WHAT IS NEEDED — Print out every record exactly as it appears.

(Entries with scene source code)
######

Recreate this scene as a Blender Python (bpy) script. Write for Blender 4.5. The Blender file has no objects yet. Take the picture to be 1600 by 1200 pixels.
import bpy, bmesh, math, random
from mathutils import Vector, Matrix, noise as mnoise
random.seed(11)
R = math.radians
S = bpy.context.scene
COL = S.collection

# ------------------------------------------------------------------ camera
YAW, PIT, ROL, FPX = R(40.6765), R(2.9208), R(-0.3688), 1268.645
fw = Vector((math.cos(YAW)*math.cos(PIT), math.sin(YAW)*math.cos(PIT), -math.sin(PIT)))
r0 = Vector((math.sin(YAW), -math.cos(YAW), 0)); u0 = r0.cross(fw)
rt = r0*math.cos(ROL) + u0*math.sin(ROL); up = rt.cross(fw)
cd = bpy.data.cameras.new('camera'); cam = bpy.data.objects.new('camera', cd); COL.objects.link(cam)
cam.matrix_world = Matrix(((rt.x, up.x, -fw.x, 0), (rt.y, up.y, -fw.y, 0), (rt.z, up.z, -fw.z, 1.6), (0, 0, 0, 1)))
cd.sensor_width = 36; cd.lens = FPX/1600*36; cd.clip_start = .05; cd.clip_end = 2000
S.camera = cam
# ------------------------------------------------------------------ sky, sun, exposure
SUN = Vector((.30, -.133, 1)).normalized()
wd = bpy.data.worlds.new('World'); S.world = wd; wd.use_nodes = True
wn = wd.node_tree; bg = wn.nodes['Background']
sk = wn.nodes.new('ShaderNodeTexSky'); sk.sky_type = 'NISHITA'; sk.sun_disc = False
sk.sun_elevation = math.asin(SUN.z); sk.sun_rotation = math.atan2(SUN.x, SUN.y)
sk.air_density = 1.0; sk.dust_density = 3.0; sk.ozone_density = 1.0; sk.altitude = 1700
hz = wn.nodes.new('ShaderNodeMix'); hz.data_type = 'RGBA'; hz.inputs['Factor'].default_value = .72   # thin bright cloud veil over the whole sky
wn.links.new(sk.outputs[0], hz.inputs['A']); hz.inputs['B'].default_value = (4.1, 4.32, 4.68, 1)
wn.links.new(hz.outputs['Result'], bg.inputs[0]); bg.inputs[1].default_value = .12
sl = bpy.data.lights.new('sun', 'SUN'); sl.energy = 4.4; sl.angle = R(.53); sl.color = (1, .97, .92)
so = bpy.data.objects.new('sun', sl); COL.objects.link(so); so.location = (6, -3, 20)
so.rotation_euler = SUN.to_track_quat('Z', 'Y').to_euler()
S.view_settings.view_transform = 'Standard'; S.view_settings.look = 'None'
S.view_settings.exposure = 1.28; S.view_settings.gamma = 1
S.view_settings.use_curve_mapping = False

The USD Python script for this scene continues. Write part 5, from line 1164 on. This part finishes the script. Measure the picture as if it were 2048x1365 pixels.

######

CORRECT ANSWER —
Recreate this scene as a Blender Python (bpy) script. Write for Blender 4.5. The Blender file has no objects yet. Take the picture to be 1600 by 1200 pixels.
import bpy, bmesh, math, random
from mathutils import Vector, Matrix, noise as mnoise
random.seed(11)
R = math.radians
S = bpy.context.scene
COL = S.collection

# ------------------------------------------------------------------ camera
YAW, PIT, ROL, FPX = R(40.6765), R(2.9208), R(-0.3688), 1268.645
fw = Vector((math.cos(YAW)*math.cos(PIT), math.sin(YAW)*math.cos(PIT), -math.sin(PIT)))
r0 = Vector((math.sin(YAW), -math.cos(YAW), 0)); u0 = r0.cross(fw)
rt = r0*math.cos(ROL) + u0*math.sin(ROL); up = rt.cross(fw)
cd = bpy.data.cameras.new('camera'); cam = bpy.data.objects.new('camera', cd); COL.objects.link(cam)
cam.matrix_world = Matrix(((rt.x, up.x, -fw.x, 0), (rt.y, up.y, -fw.y, 0), (rt.z, up.z, -fw.z, 1.6), (0, 0, 0, 1)))
cd.sensor_width = 36; cd.lens = FPX/1600*36; cd.clip_start = .05; cd.clip_end = 2000
S.camera = cam
# ------------------------------------------------------------------ sky, sun, exposure
SUN = Vector((.30, -.133, 1)).normalized()
wd = bpy.data.worlds.new('World'); S.world = wd; wd.use_nodes = True
wn = wd.node_tree; bg = wn.nodes['Background']
sk = wn.nodes.new('ShaderNodeTexSky'); sk.sky_type = 'NISHITA'; sk.sun_disc = False
sk.sun_elevation = math.asin(SUN.z); sk.sun_rotation = math.atan2(SUN.x, SUN.y)
sk.air_density = 1.0; sk.dust_density = 3.0; sk.ozone_density = 1.0; sk.altitude = 1700
hz = wn.nodes.new('ShaderNodeMix'); hz.data_type = 'RGBA'; hz.inputs['Factor'].default_value = .72   # thin bright cloud veil over the whole sky
wn.links.new(sk.outputs[0], hz.inputs['A']); hz.inputs['B'].default_value = (4.1, 4.32, 4.68, 1)
wn.links.new(hz.outputs['Result'], bg.inputs[0]); bg.inputs[1].default_value = .12
sl = bpy.data.lights.new('sun', 'SUN'); sl.energy = 4.4; sl.angle = R(.53); sl.color = (1, .97, .92)
so = bpy.data.objects.new('sun', sl); COL.objects.link(so); so.location = (6, -3, 20)
so.rotation_euler = SUN.to_track_quat('Z', 'Y').to_euler()
S.view_settings.view_transform = 'Standard'; S.view_settings.look = 'None'
S.view_settings.exposure = 1.28; S.view_settings.gamma = 1
S.view_settings.use_curve_mapping = False

The USD Python script for this scene continues. Write part 5, from line 1164 on. This part finishes the script. Measure the picture as if it were 2048x1365 pixels.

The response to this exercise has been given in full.